Problem description:
Every record should be written out exactly, with the pictures left out.

Entries shown:
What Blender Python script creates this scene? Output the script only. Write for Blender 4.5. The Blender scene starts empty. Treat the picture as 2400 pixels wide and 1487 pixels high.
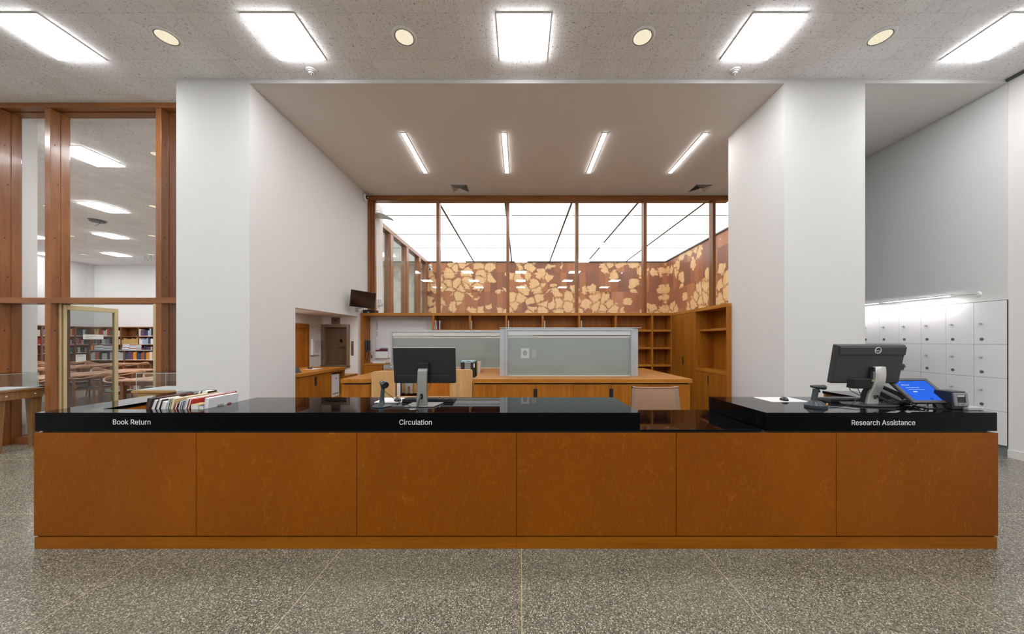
import bpy, math, random, os
from mathutils import Vector, Matrix, Euler
from mathutils.geometry import delaunay_2d_cdt
random.seed(7)
SC = bpy.context.scene
COL = SC.collection
PI = math.pi
F = 770.0; VX = 1219.0; VY = 798.0; HC = 1.64     # lens in pixels, vanishing point, eye height

def PX(px, d): return (px - VX) * d / F
def PZ(py, d): return HC - (py - VY) * d / F

def lin(c):
    c = c / 255.0
    return c / 12.92 if c <= 0.04045 else ((c + 0.055) / 1.055) ** 2.4
def rgb(r, g, b): return (lin(r), lin(g), lin(b), 1.0)

# ------------------------------------------------------------------ materials
class NT:
    def __init__(s, name):
        s.m = bpy.data.materials.new(name); s.m.use_nodes = True
        s.t = s.m.node_tree; s.t.nodes.clear()
        s.out = s.n('ShaderNodeOutputMaterial')
    def n(s, typ, **kw):
        nd = s.t.nodes.new(typ)
        for k, v in kw.items(): setattr(nd, k, v)
        return nd
    def l(s, a, b): s.t.links.new(a, b)
    def val(s, sock, v):
        if hasattr(v, 'is_output') or isinstance(v, bpy.types.NodeSocket): s.l(v, sock)
        else: sock.default_value = v
    def math(s, op, a, b=0.0, c=None, clamp=False):
        nd = s.n('ShaderNodeMath', operation=op); nd.use_clamp = clamp
        s.val(nd.inputs[0], a); s.val(nd.inputs[1], b)
        if c is not None: s.val(nd.inputs[2], c)
        return nd.outputs[0]
    def mix(s, fac, a, b):
        nd = s.n('ShaderNodeMix', data_type='RGBA')
        s.val(nd.inputs[0], fac); s.val(nd.inputs[6], a); s.val(nd.inputs[7], b)
        return nd.outputs[2]
    def coord(s, scale=(1, 1, 1), kind='Object', loc=(0, 0, 0), rot=(0, 0, 0)):
        tc = s.n('ShaderNodeTexCoord'); mp = s.n('ShaderNodeMapping')
        mp.inputs['Scale'].default_value = scale; mp.inputs['Location'].default_value = loc
        mp.inputs['Rotation'].default_value = rot
        s.l(tc.outputs[kind], mp.inputs['Vector']); return mp.outputs[0]
    def noise(s, vec, scale=5, detail=2, rough=0.5, dist=0.0):
        nd = s.n('ShaderNodeTexNoise'); s.l(vec, nd.inputs['Vector'])
        nd.inputs['Scale'].default_value = scale; nd.inputs['Detail'].default_value = detail
        nd.inputs['Roughness'].default_value = rough; nd.inputs['Distortion'].default_value = dist
        return nd
    def ramp(s, fac, stops, interp='LINEAR'):
        nd = s.n('ShaderNodeValToRGB'); s.l(fac, nd.inputs[0]); cr = nd.color_ramp
        cr.interpolation = interp
        while len(cr.elements) > 1: cr.elements.remove(cr.elements[-1])
        cr.elements[0].position = stops[0][0]; cr.elements[0].color = stops[0][1]
        for p, c in stops[1:]:
            e = cr.elements.new(p); e.color = c
        return nd.outputs[0]
    def bsdf(s, col, rough=0.5, metal=0.0, spec=0.5, coat=0.0, crough=0.1, bump=None, bstr=0.2, bdist=0.005):
        b = s.n('ShaderNodeBsdfPrincipled')
        s.val(b.inputs['Base Color'], col); s.val(b.inputs['Roughness'], rough)
        b.inputs['Metallic'].default_value = metal
        b.inputs['Specular IOR Level'].default_value = spec
        b.inputs['Coat Weight'].default_value = coat; b.inputs['Coat Roughness'].default_value = crough
        if bump is not None:
            bn = s.n('ShaderNodeBump'); bn.inputs['Strength'].default_value = bstr
            bn.inputs['Distance'].default_value = bdist
            s.l(bump, bn.inputs['Height']); s.l(bn.outputs[0], b.inputs['Normal'])
        s.l(b.outputs[0], s.out.inputs[0]); return b

def plain(name, col, rough=0.5, metal=0.0, spec=0.5, coat=0.0, var=0.06, scale=6.0):
    m = NT(name)
    nz = m.noise(m.coord(), scale, 3)
    dark = tuple(c * (1 - var) for c in col[:3]) + (1,)
    lite = tuple(min(1, c * (1 + var)) for c in col[:3]) + (1,)
    m.bsdf(m.mix(nz.outputs[0], dark, lite), rough, metal, spec, coat)
    return m.m

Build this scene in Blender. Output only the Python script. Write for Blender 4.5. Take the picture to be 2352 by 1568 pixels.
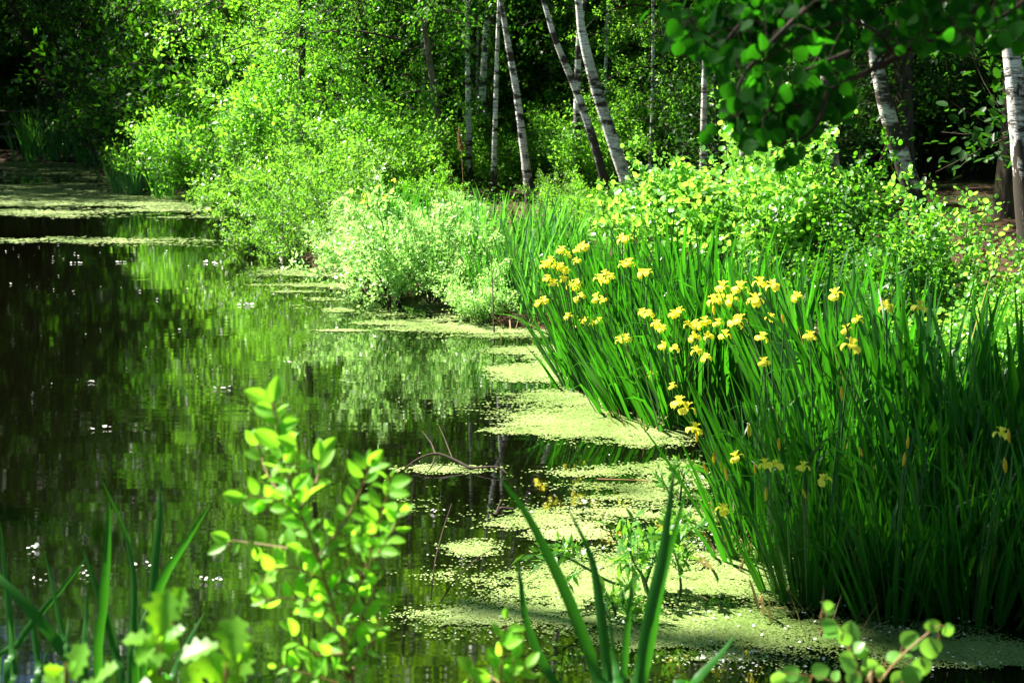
import bpy, math, random
import numpy as np
from mathutils import Matrix, Vector

# ------------------------------------------------------------------ scene, camera, light
S = bpy.context.scene
for o in list(bpy.data.objects):
    bpy.data.objects.remove(o)
COL = S.collection
R = math.radians

PITCH = R(9.055)
CAM = np.array([0.0, 0.0, 1.8])
cam_d = bpy.data.cameras.new('camera')
cam_d.lens = 50.0
cam_d.sensor_width = 36.0
cam_d.clip_start = 0.05
cam_d.clip_end = 1000.0
cam_d.dof.use_dof = True
cam_d.dof.focus_distance = 8.5
cam_d.dof.aperture_fstop = 7.0
cam = bpy.data.objects.new('camera', cam_d)
cam.location = CAM
cam.rotation_euler = (math.pi / 2 - PITCH, 0, 0)
COL.objects.link(cam)
S.camera = cam

SUN_EL, SUN_AZ = R(48), R(62)          # azimuth: degrees left of the view direction
SUN = np.array([-math.cos(SUN_EL) * math.sin(SUN_AZ), math.cos(SUN_EL) * math.cos(SUN_AZ), math.sin(SUN_EL)])
w = bpy.data.worlds.new('World')
S.world = w
w.use_nodes = True
nt = w.node_tree
nt.nodes.clear()
sky = nt.nodes.new('ShaderNodeTexSky')
sky.sky_type = 'NISHITA'
sky.sun_disc = False
sky.sun_elevation = SUN_EL
sky.sun_rotation = -SUN_AZ
sky.air_density = 0.4
sky.dust_density = 0.1
bg = nt.nodes.new('ShaderNodeBackground')
bg.inputs['Strength'].default_value = 0.05
wo = nt.nodes.new('ShaderNodeOutputWorld')
nt.links.new(sky.outputs[0], bg.inputs[0])
nt.links.new(bg.outputs[0], wo.inputs[0])
sl = bpy.data.lights.new('sun', 'SUN')
sl.energy = 5.0
sl.angle = R(0.5)
sl.color = (1.0, 0.95, 0.84)
so = bpy.data.objects.new('sun', sl)
so.rotation_euler = Vector(SUN).to_track_quat('Z', 'Y').to_euler()
so.location = (-20, 8, 30)
COL.objects.link(so)
S.view_settings.view_transform = 'Standard'
S.view_settings.look = 'None'
S.view_settings.gamma = 1.0
S.view_settings.exposure = 2.5
S.cycles.max_bounces = 6
S.cycles.diffuse_bounces = 3
S.cycles.glossy_bounces = 3
S.cycles.transmission_bounces = 4
S.cycles.caustics_reflective = False
S.cycles.caustics_refractive = False
S.cycles.sample_clamp_indirect = 6.0
S.cycles.use_denoising = True

# ------------------------------------------------------------------ measuring on the ground
FV, CX, CY = 3266.7, 1176.0, 784.0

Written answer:
What Blender Python script creates this scene? Output the script only. Write for Blender 4.5. The Blender scene starts empty. Treat the picture as 2400 pixels wide and 1487 pixels high.
import bpy, math, random, os
from mathutils import Vector, Matrix, Euler
from mathutils.geometry import delaunay_2d_cdt
random.seed(7)
SC = bpy.context.scene
COL = SC.collection
PI = math.pi
F = 770.0; VX = 1219.0; VY = 798.0; HC = 1.64     # lens in pixels, vanishing point, eye height

def PX(px, d): return (px - VX) * d / F
def PZ(py, d): return HC - (py - VY) * d / F

def lin(c):
    c = c / 255.0
    return c / 12.92 if c <= 0.04045 else ((c + 0.055) / 1.055) ** 2.4
def rgb(r, g, b): return (lin(r), lin(g), lin(b), 1.0)

# ------------------------------------------------------------------ materials
class NT:
    def __init__(s, name):
        s.m = bpy.data.materials.new(name); s.m.use_nodes = True
        s.t = s.m.node_tree; s.t.nodes.clear()
        s.out = s.n('ShaderNodeOutputMaterial')
    def n(s, typ, **kw):
        nd = s.t.nodes.new(typ)
        for k, v in kw.items(): setattr(nd, k, v)
        return nd
    def l(s, a, b): s.t.links.new(a, b)
    def val(s, sock, v):
        if hasattr(v, 'is_output') or isinstance(v, bpy.types.NodeSocket): s.l(v, sock)
        else: sock.default_value = v
    def math(s, op, a, b=0.0, c=None, clamp=False):
        nd = s.n('ShaderNodeMath', operation=op); nd.use_clamp = clamp
        s.val(nd.inputs[0], a); s.val(nd.inputs[1], b)
        if c is not None: s.val(nd.inputs[2], c)
        return nd.outputs[0]
    def mix(s, fac, a, b):
        nd = s.n('ShaderNodeMix', data_type='RGBA')
        s.val(nd.inputs[0], fac); s.val(nd.inputs[6], a); s.val(nd.inputs[7], b)
        return nd.outputs[2]
    def coord(s, scale=(1, 1, 1), kind='Object', loc=(0, 0, 0), rot=(0, 0, 0)):
        tc = s.n('ShaderNodeTexCoord'); mp = s.n('ShaderNodeMapping')
        mp.inputs['Scale'].default_value = scale; mp.inputs['Location'].default_value = loc
        mp.inputs['Rotation'].default_value = rot
        s.l(tc.outputs[kind], mp.inputs['Vector']); return mp.outputs[0]
    def noise(s, vec, scale=5, detail=2, rough=0.5, dist=0.0):
        nd = s.n('ShaderNodeTexNoise'); s.l(vec, nd.inputs['Vector'])
        nd.inputs['Scale'].default_value = scale; nd.inputs['Detail'].default_value = detail
        nd.inputs['Roughness'].default_value = rough; nd.inputs['Distortion'].default_value = dist
        return nd
    def ramp(s, fac, stops, interp='LINEAR'):
        nd = s.n('ShaderNodeValToRGB'); s.l(fac, nd.inputs[0]); cr = nd.color_ramp
        cr.interpolation = interp
        while len(cr.elements) > 1: cr.elements.remove(cr.elements[-1])
        cr.elements[0].position = stops[0][0]; cr.elements[0].color = stops[0][1]
        for p, c in stops[1:]:
            e = cr.elements.new(p); e.color = c
        return nd.outputs[0]
    def bsdf(s, col, rough=0.5, metal=0.0, spec=0.5, coat=0.0, crough=0.1, bump=None, bstr=0.2, bdist=0.005):
        b = s.n('ShaderNodeBsdfPrincipled')
        s.val(b.inputs['Base Color'], col); s.val(b.inputs['Roughness'], rough)
        b.inputs['Metallic'].default_value = metal
        b.inputs['Specular IOR Level'].default_value = spec
        b.inputs['Coat Weight'].default_value = coat; b.inputs['Coat Roughness'].default_value = crough
        if bump is not None:
            bn = s.n('ShaderNodeBump'); bn.inputs['Strength'].default_value = bstr
            bn.inputs['Distance'].default_value = bdist
            s.l(bump, bn.inputs['Height']); s.l(bn.outputs[0], b.inputs['Normal'])
        s.l(b.outputs[0], s.out.inputs[0]); return b

def plain(name, col, rough=0.5, metal=0.0, spec=0.5, coat=0.0, var=0.06, scale=6.0):
    m = NT(name)
    nz = m.noise(m.coord(), scale, 3)
    dark = tuple(c * (1 - var) for c in col[:3]) + (1,)
    lite = tuple(min(1, c * (1 + var)) for c in col[:3]) + (1,)
    m.bsdf(m.mix(nz.outputs[0], dark, lite), rough, metal, spec, coat)
    return m.m

Build this scene in Blender. Output only the Python script. Write for Blender 4.5. Take the picture to be 2352 by 1568 pixels.
import bpy, math, random
import numpy as np
from mathutils import Matrix, Vector

# ------------------------------------------------------------------ scene, camera, light
S = bpy.context.scene
for o in list(bpy.data.objects):
    bpy.data.objects.remove(o)
COL = S.collection
R = math.radians

PITCH = R(9.055)
CAM = np.array([0.0, 0.0, 1.8])
cam_d = bpy.data.cameras.new('camera')
cam_d.lens = 50.0
cam_d.sensor_width = 36.0
cam_d.clip_start = 0.05
cam_d.clip_end = 1000.0
cam_d.dof.use_dof = True
cam_d.dof.focus_distance = 8.5
cam_d.dof.aperture_fstop = 7.0
cam = bpy.data.objects.new('camera', cam_d)
cam.location = CAM
cam.rotation_euler = (math.pi / 2 - PITCH, 0, 0)
COL.objects.link(cam)
S.camera = cam

SUN_EL, SUN_AZ = R(48), R(62)          # azimuth: degrees left of the view direction
SUN = np.array([-math.cos(SUN_EL) * math.sin(SUN_AZ), math.cos(SUN_EL) * math.cos(SUN_AZ), math.sin(SUN_EL)])
w = bpy.data.worlds.new('World')
S.world = w
w.use_nodes = True
nt = w.node_tree
nt.nodes.clear()
sky = nt.nodes.new('ShaderNodeTexSky')
sky.sky_type = 'NISHITA'
sky.sun_disc = False
sky.sun_elevation = SUN_EL
sky.sun_rotation = -SUN_AZ
sky.air_density = 0.4
sky.dust_density = 0.1
bg = nt.nodes.new('ShaderNodeBackground')
bg.inputs['Strength'].default_value = 0.05
wo = nt.nodes.new('ShaderNodeOutputWorld')
nt.links.new(sky.outputs[0], bg.inputs[0])
nt.links.new(bg.outputs[0], wo.inputs[0])
sl = bpy.data.lights.new('sun', 'SUN')
sl.energy = 5.0
sl.angle = R(0.5)
sl.color = (1.0, 0.95, 0.84)
so = bpy.data.objects.new('sun', sl)
so.rotation_euler = Vector(SUN).to_track_quat('Z', 'Y').to_euler()
so.location = (-20, 8, 30)
COL.objects.link(so)
S.view_settings.view_transform = 'Standard'
S.view_settings.look = 'None'
S.view_settings.gamma = 1.0
S.view_settings.exposure = 2.5
S.cycles.max_bounces = 6
S.cycles.diffuse_bounces = 3
S.cycles.glossy_bounces = 3
S.cycles.transmission_bounces = 4
S.cycles.caustics_reflective = False
S.cycles.caustics_refractive = False
S.cycles.sample_clamp_indirect = 6.0
S.cycles.use_denoising = True

# ------------------------------------------------------------------ measuring on the ground
FV, CX, CY = 3266.7, 1176.0, 784.0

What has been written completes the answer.